# What is required
Pull out every line below that holds the word "Python".

# Exercise input

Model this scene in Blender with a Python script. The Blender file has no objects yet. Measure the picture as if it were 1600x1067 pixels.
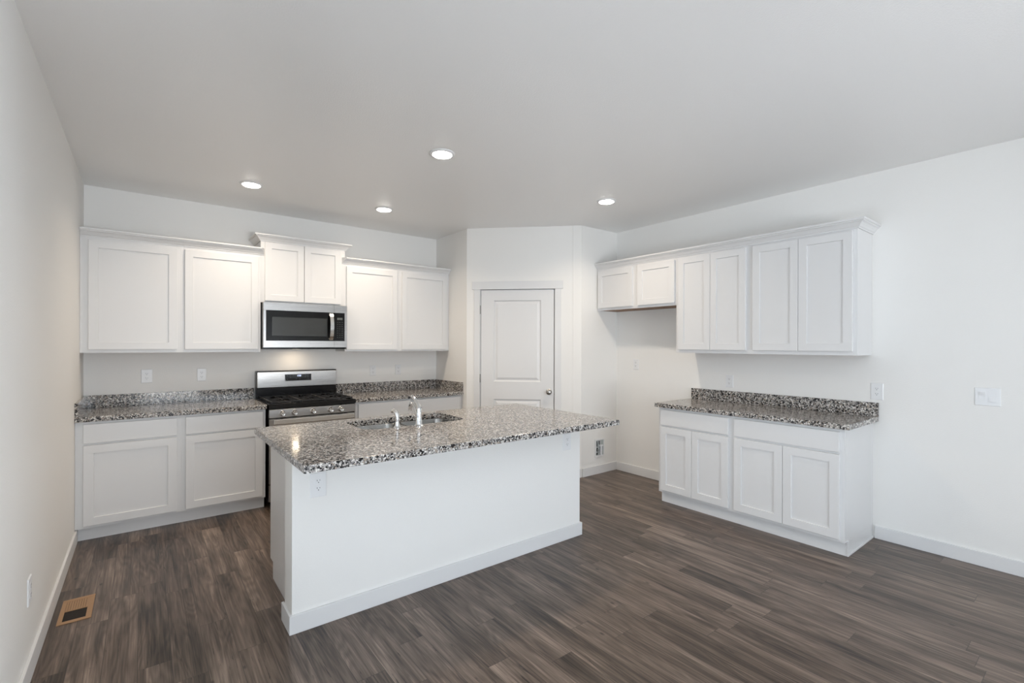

---

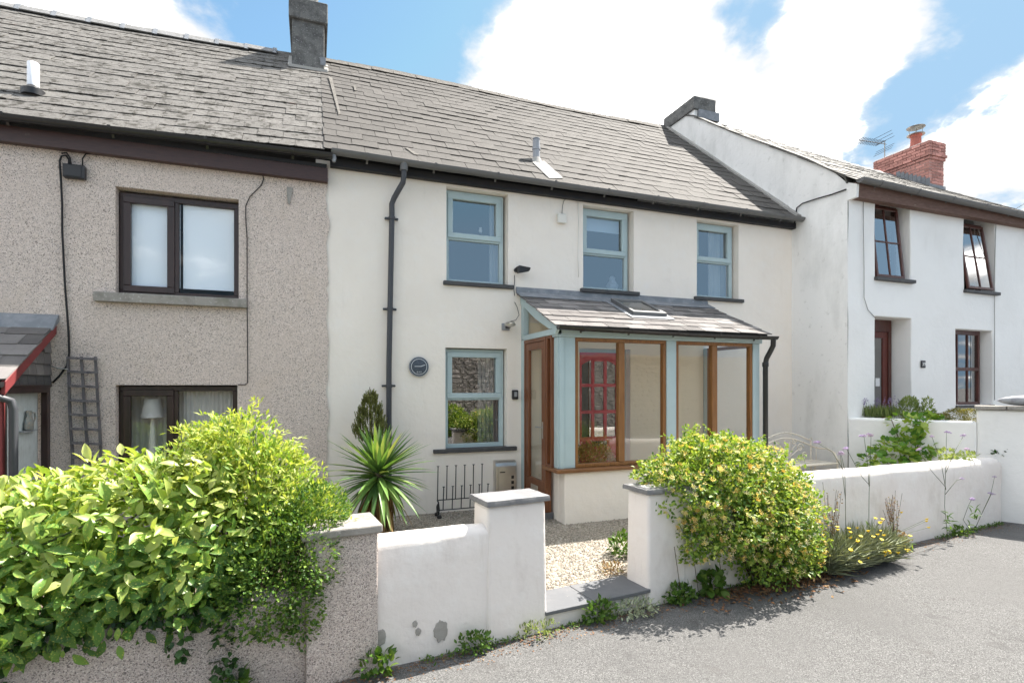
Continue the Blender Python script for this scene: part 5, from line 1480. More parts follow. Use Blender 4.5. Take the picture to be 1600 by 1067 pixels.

==

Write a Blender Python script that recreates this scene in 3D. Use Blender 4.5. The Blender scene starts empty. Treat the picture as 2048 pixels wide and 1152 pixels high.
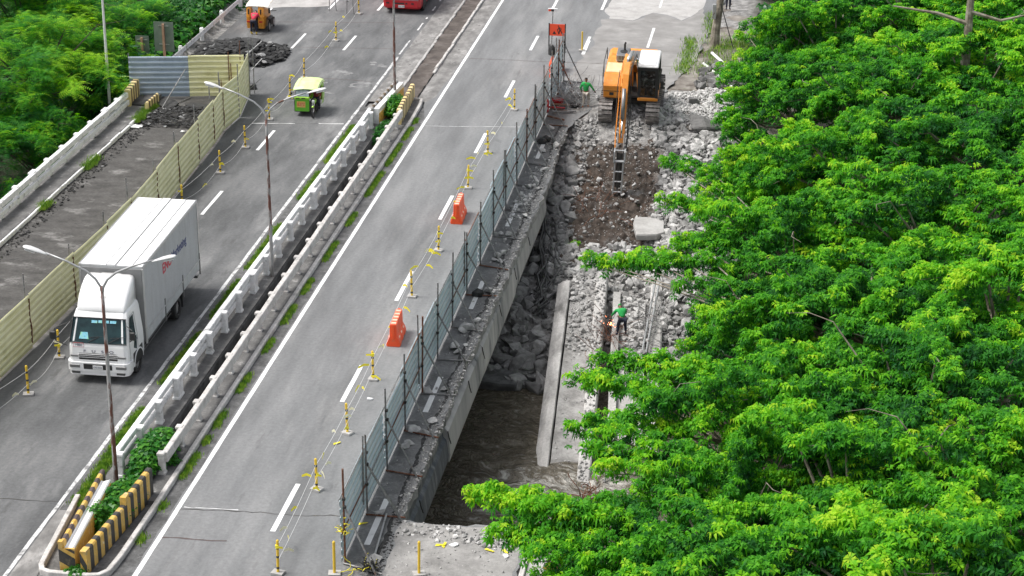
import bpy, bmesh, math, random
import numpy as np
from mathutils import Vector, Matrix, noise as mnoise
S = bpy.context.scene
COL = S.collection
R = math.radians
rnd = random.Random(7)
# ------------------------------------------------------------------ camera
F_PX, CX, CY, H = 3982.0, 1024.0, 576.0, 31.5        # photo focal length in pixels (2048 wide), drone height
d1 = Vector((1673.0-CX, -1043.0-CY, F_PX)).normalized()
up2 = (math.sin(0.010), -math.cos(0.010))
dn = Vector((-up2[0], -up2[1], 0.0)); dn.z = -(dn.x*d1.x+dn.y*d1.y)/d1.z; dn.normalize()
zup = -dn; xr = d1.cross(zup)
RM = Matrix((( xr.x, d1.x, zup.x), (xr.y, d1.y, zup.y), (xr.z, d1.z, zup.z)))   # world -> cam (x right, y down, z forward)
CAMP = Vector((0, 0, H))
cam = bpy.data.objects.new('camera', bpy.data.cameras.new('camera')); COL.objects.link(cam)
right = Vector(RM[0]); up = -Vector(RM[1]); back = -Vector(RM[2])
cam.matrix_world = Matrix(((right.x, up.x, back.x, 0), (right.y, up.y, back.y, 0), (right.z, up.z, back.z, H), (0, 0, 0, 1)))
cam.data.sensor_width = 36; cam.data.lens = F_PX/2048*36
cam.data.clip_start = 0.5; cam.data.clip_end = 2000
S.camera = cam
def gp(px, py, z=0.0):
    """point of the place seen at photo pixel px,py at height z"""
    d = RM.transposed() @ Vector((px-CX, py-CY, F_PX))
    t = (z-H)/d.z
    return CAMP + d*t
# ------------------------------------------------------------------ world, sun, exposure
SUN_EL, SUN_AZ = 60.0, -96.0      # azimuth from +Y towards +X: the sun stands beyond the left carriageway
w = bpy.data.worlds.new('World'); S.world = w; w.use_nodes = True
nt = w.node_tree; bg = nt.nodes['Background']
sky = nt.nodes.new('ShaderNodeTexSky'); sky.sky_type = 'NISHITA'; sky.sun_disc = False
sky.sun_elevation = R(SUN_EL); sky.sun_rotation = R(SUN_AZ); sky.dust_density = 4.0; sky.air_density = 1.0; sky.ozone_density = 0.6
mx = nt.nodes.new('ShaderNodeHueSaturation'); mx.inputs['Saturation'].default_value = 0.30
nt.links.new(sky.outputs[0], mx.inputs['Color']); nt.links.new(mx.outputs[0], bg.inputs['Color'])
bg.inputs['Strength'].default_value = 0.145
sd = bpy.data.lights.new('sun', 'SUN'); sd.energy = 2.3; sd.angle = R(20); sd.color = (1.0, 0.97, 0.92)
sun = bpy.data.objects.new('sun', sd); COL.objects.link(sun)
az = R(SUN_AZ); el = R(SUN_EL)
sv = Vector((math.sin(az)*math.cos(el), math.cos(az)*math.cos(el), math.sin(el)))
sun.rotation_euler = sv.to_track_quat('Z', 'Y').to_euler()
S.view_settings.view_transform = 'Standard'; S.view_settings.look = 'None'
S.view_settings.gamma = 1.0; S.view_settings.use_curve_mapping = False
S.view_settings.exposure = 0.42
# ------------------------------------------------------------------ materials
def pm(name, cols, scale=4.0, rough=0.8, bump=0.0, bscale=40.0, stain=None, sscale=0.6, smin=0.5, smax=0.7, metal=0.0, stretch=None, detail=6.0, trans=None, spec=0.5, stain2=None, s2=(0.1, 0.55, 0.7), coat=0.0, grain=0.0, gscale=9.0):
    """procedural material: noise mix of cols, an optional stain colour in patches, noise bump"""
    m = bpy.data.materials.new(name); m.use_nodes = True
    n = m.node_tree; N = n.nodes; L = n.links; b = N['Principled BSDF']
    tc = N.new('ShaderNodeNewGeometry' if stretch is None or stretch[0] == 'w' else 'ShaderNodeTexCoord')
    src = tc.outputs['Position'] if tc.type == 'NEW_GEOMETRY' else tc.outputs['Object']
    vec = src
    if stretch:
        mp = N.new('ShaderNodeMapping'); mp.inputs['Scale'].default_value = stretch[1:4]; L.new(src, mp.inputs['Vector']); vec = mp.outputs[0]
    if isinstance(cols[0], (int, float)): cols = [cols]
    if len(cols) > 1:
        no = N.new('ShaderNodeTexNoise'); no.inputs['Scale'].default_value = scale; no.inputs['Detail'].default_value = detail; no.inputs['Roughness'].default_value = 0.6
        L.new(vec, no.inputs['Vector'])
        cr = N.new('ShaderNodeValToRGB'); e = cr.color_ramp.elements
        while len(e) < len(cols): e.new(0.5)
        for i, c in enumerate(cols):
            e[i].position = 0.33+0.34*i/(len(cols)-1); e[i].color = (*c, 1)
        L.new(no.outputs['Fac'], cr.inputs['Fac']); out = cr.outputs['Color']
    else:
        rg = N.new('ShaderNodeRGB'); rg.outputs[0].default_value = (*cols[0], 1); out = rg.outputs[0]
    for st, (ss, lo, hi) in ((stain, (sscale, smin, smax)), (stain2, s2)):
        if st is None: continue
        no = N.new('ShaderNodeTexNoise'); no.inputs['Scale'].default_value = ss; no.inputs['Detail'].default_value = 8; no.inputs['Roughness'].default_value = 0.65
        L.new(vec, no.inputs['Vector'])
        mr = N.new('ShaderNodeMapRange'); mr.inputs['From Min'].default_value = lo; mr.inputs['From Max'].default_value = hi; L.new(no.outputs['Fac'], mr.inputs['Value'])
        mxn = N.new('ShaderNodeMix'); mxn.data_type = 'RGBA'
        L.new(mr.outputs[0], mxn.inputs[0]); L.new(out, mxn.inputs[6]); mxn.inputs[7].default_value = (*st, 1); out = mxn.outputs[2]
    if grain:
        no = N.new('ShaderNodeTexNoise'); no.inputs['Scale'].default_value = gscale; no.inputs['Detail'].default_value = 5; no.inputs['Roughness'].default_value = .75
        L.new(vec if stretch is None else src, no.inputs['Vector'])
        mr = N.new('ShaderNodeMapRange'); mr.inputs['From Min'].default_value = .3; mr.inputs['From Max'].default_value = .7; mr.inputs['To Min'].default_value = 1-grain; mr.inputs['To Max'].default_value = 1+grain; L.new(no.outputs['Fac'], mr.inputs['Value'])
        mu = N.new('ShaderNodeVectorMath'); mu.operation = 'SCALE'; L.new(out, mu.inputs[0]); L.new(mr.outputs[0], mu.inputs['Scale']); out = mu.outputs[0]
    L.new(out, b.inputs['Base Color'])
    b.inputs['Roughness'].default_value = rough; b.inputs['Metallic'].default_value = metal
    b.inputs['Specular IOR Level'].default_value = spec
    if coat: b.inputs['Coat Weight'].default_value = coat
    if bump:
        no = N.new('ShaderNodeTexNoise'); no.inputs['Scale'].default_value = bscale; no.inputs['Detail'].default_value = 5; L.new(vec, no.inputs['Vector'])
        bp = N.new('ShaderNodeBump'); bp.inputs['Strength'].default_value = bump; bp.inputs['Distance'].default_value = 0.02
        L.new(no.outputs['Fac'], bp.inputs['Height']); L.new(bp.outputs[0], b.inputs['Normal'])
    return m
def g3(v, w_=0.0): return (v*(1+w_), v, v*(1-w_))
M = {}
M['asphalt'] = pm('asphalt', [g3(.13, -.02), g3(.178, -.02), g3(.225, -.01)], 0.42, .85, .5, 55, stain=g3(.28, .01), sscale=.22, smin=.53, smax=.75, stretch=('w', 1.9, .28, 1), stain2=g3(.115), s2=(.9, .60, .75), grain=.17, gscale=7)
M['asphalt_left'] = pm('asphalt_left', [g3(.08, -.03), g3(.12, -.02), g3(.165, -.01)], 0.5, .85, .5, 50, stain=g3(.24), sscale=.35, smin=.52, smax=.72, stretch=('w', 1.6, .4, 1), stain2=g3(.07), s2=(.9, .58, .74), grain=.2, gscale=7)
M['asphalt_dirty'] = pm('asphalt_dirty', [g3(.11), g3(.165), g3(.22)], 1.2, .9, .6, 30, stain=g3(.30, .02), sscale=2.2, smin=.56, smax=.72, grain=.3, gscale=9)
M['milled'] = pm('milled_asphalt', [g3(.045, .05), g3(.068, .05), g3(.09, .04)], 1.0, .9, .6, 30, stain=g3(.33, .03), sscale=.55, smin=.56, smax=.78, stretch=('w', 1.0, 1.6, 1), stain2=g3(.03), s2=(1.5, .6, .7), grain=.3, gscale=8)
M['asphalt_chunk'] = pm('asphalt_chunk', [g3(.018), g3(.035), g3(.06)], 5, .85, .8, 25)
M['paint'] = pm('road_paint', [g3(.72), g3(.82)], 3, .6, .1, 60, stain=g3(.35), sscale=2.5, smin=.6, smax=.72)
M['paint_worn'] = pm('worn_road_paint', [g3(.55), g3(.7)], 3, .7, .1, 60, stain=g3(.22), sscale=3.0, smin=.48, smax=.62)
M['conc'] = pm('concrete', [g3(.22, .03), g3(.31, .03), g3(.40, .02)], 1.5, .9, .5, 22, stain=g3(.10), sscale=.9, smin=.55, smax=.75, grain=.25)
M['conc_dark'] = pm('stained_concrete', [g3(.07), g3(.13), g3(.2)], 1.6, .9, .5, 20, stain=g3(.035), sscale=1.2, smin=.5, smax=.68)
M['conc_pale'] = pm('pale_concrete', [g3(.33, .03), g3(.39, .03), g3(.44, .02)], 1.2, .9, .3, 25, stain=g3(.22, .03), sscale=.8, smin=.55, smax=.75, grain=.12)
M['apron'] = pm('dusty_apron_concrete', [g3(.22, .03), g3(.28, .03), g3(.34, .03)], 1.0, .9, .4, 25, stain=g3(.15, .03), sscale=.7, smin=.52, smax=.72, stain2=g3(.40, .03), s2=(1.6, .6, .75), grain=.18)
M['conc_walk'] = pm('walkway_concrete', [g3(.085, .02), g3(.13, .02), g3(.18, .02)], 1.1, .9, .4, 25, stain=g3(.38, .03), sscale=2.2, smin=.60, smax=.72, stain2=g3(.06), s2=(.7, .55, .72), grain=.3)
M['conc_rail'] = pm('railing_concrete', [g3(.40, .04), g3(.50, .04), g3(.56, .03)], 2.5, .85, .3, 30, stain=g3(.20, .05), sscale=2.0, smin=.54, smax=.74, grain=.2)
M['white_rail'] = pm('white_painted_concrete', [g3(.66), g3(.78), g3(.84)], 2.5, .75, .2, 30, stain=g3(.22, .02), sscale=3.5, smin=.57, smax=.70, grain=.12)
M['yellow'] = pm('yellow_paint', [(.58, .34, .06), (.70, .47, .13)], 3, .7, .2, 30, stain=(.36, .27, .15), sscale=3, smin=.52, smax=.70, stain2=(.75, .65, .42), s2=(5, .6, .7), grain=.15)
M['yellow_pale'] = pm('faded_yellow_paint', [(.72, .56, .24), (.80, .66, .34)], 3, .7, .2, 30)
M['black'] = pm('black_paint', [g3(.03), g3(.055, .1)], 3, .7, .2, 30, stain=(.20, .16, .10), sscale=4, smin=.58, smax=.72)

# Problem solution
Model this scene in Blender with a Python script. The Blender file has no objects yet. Measure the picture as if it were 1600x1067 pixels.
Continue the Blender Python script for this scene: part 5, from line 1480. More parts follow. Use Blender 4.5. Take the picture to be 1600 by 1067 pixels.
Write a Blender Python script that recreates this scene in 3D. Use Blender 4.5. The Blender scene starts empty. Treat the picture as 2048 pixels wide and 1152 pixels high.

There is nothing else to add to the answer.